**DATA EXCERPT:**
=-=-=-=-=

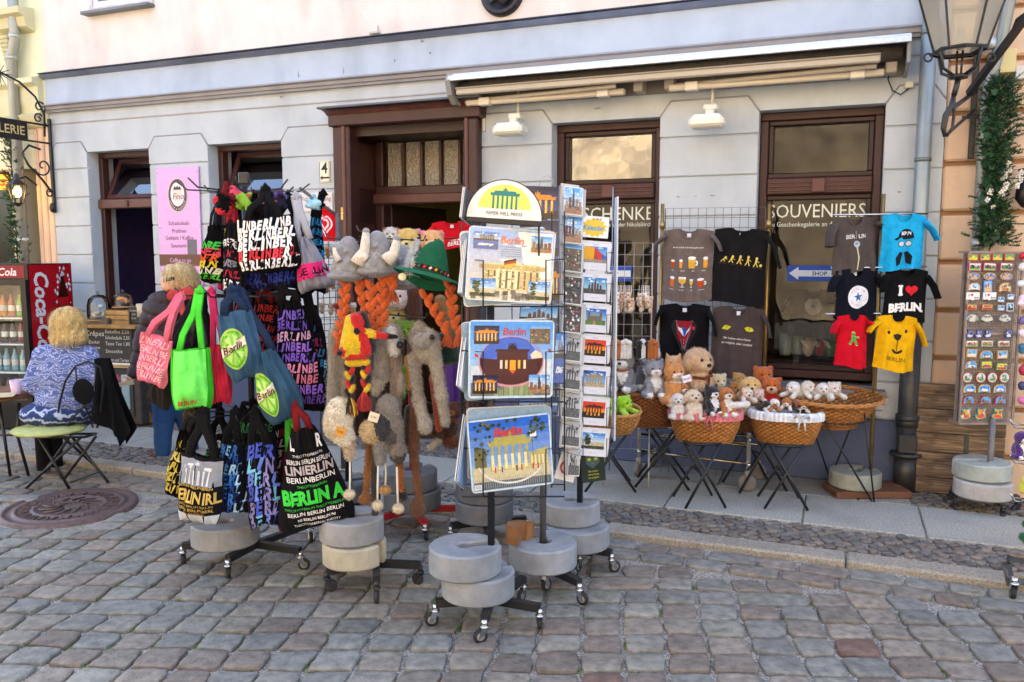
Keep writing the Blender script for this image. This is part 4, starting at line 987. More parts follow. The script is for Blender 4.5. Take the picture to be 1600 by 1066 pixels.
  sky_('#5fa0dc','#8fbde6',2,.8);fl(rect(0,0,1,.85),'#6d5f4c',L1);blobs(46,.0,.82,['#a03c34','#3c5f3a','#c9b48c','#3f3a38','#b8a888','#55604a'],.12,L2)
 elif kind=='graf':
  fl(rect(0,0,1,1),'#4c4744',.0004);blobs(40,.0,1,['#b8323c','#d8d0c4','#7c3a3c','#8a8f6a','#e0dcd4','#33302f'],.15,L2)
_pic=pic
def pic(m,F,x0,y0,x1,y1,kind,rnd):
 _pic(m,F,x0,y0,x1,y1,kind,rnd);W,H=x1-x0,y1-y0
 def sp(n,xa,xb,ya,yb,cols,s,l):
  for _ in range(n):
   a,b=rnd.uniform(xa,xb),rnd.uniform(ya,yb);q=s*rnd.uniform(.4,1);m.flat([(min(1,max(0,a+q*math.cos(6.28*i/5)*rnd.uniform(.5,1)))*W+x0,min(1,max(0,b+q*.7*math.sin(6.28*i/5)*rnd.uniform(.5,1)))*H+y0)for i in range(5)],lambda x,y:F(x,y,l),jit(rnd.choice(cols),.25,rnd))
 if kind in('gate','dome','castle','park','town','wall','river'):sp(7,.05,.95,.72,.97,['#c4d8ea','#dde7ef','#9fc0e0'],.13,.0006)
 sp(34,0,1,.02,.34,['#4a4238','#8a7c68','#b9a88c','#2f2c2a','#6d7466']if kind not in('sunset','night')else['#3a2618','#6a4420','#1c1816'],.045,.0016)
 if kind in('gate','town','dome'):sp(16,.1,.9,.3,.7,['#8a6f4c','#5f4f3c','#a89468'],.03,.0017)
def F_of(c,X,Yv,N,w,h):
 """surface of a sheet in object coordinates: x in 0..w, y in 0..h, centred on the origin"""
 return lambda x,y,l=0:X*(x-w/2)+Yv*(y-h/2)+N*l
def sheet_thing(name,label,cat,P,Ys,matl=None,thick=.003,border='#e9edf0',draw=None,group=None,round_=.02,layers=1,back='#d8d8d8'):
 """P = four photo pixels (top left, top right, bottom right, bottom left), Ys their depths"""
 q=[dp(x,y,Y)for(x,y),Y in zip(P,Ys)];c=sum(q,Vector())/4
 X=((q[1]+q[2])-(q[0]+q[3]));w_=X.length/2;X.normalize();V=((q[0]+q[1])-(q[2]+q[3]));V-=X*V.dot(X);h_=V.length/2;V.normalize();N=X.cross(V).normalized()
 if N.y>0:N=-N
 t=thing(name,label,cat,c,group=group);F=F_of(c,X,V,N,w_,h_)
 m=MB();r=round_;pl=[]
 for cx,cy,a0 in((w_-r,r,-90),(w_-r,h_-r,0),(r,h_-r,90),(r,r,180)):
  for k in range(5):a=R(a0+22.5*k);pl.append((cx+r*math.cos(a),cy+r*math.sin(a)))
 n=len(pl)
 for L_ in range(layers):
  o_=-L_*(thick*1.8);dx=random.uniform(-.004,.004)*L_;dy=random.uniform(-.003,.003)*L_
  vs=[F(a+dx,b+dy,o_)for a,b in pl]+[F(a+dx,b+dy,o_-thick)for a,b in pl]
  m.add(vs,[tuple(range(n)),tuple(range(2*n-1,n-1,-1))]+[(i,n+i,n+(i+1)%n,(i+1)%n)for i in range(n)],border if L_==0 else jit(back,.15))
 m.build('sheet' if cat!='sign' else 'board',matl or printm,t)
 if draw:
  p=MB();draw(p,F,w_,h_,random.Random(hash(label)%1000 if 0 else len(label)*7));p.build('print',matl or printm,t)
 return t,F,w_,h_
def circ(cx,cy,rx,ry,n=32,a0=0,a1=360):return[(cx+rx*math.cos(R(a0+(a1-a0)*k/n)),cy+ry*math.sin(R(a0+(a1-a0)*k/n)))for k in range(n+(a1-a0<360))]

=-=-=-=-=

**PROBLEM STATEMENT:** All the material shown above is to be copied exactly, with no pictures carried over.

**COMPLETED TASK:**
Keep writing the Blender script for this image. This is part 4, starting at line 987. More parts follow. The script is for Blender 4.5. Take the picture to be 1600 by 1066 pixels.
  sky_('#5fa0dc','#8fbde6',2,.8);fl(rect(0,0,1,.85),'#6d5f4c',L1);blobs(46,.0,.82,['#a03c34','#3c5f3a','#c9b48c','#3f3a38','#b8a888','#55604a'],.12,L2)
 elif kind=='graf':
  fl(rect(0,0,1,1),'#4c4744',.0004);blobs(40,.0,1,['#b8323c','#d8d0c4','#7c3a3c','#8a8f6a','#e0dcd4','#33302f'],.15,L2)
_pic=pic
def pic(m,F,x0,y0,x1,y1,kind,rnd):
 _pic(m,F,x0,y0,x1,y1,kind,rnd);W,H=x1-x0,y1-y0
 def sp(n,xa,xb,ya,yb,cols,s,l):
  for _ in range(n):
   a,b=rnd.uniform(xa,xb),rnd.uniform(ya,yb);q=s*rnd.uniform(.4,1);m.flat([(min(1,max(0,a+q*math.cos(6.28*i/5)*rnd.uniform(.5,1)))*W+x0,min(1,max(0,b+q*.7*math.sin(6.28*i/5)*rnd.uniform(.5,1)))*H+y0)for i in range(5)],lambda x,y:F(x,y,l),jit(rnd.choice(cols),.25,rnd))
 if kind in('gate','dome','castle','park','town','wall','river'):sp(7,.05,.95,.72,.97,['#c4d8ea','#dde7ef','#9fc0e0'],.13,.0006)
 sp(34,0,1,.02,.34,['#4a4238','#8a7c68','#b9a88c','#2f2c2a','#6d7466']if kind not in('sunset','night')else['#3a2618','#6a4420','#1c1816'],.045,.0016)
 if kind in('gate','town','dome'):sp(16,.1,.9,.3,.7,['#8a6f4c','#5f4f3c','#a89468'],.03,.0017)
def F_of(c,X,Yv,N,w,h):
 """surface of a sheet in object coordinates: x in 0..w, y in 0..h, centred on the origin"""
 return lambda x,y,l=0:X*(x-w/2)+Yv*(y-h/2)+N*l
def sheet_thing(name,label,cat,P,Ys,matl=None,thick=.003,border='#e9edf0',draw=None,group=None,round_=.02,layers=1,back='#d8d8d8'):
 """P = four photo pixels (top left, top right, bottom right, bottom left), Ys their depths"""
 q=[dp(x,y,Y)for(x,y),Y in zip(P,Ys)];c=sum(q,Vector())/4
 X=((q[1]+q[2])-(q[0]+q[3]));w_=X.length/2;X.normalize();V=((q[0]+q[1])-(q[2]+q[3]));V-=X*V.dot(X);h_=V.length/2;V.normalize();N=X.cross(V).normalized()
 if N.y>0:N=-N
 t=thing(name,label,cat,c,group=group);F=F_of(c,X,V,N,w_,h_)
 m=MB();r=round_;pl=[]
 for cx,cy,a0 in((w_-r,r,-90),(w_-r,h_-r,0),(r,h_-r,90),(r,r,180)):
  for k in range(5):a=R(a0+22.5*k);pl.append((cx+r*math.cos(a),cy+r*math.sin(a)))
 n=len(pl)
 for L_ in range(layers):
  o_=-L_*(thick*1.8);dx=random.uniform(-.004,.004)*L_;dy=random.uniform(-.003,.003)*L_
  vs=[F(a+dx,b+dy,o_)for a,b in pl]+[F(a+dx,b+dy,o_-thick)for a,b in pl]
  m.add(vs,[tuple(range(n)),tuple(range(2*n-1,n-1,-1))]+[(i,n+i,n+(i+1)%n,(i+1)%n)for i in range(n)],border if L_==0 else jit(back,.15))
 m.build('sheet' if cat!='sign' else 'board',matl or printm,t)
 if draw:
  p=MB();draw(p,F,w_,h_,random.Random(hash(label)%1000 if 0 else len(label)*7));p.build('print',matl or printm,t)
 return t,F,w_,h_
def circ(cx,cy,rx,ry,n=32,a0=0,a1=360):return[(cx+rx*math.cos(R(a0+(a1-a0)*k/n)),cy+ry*math.sin(R(a0+(a1-a0)*k/n)))for k in range(n+(a1-a0<360))]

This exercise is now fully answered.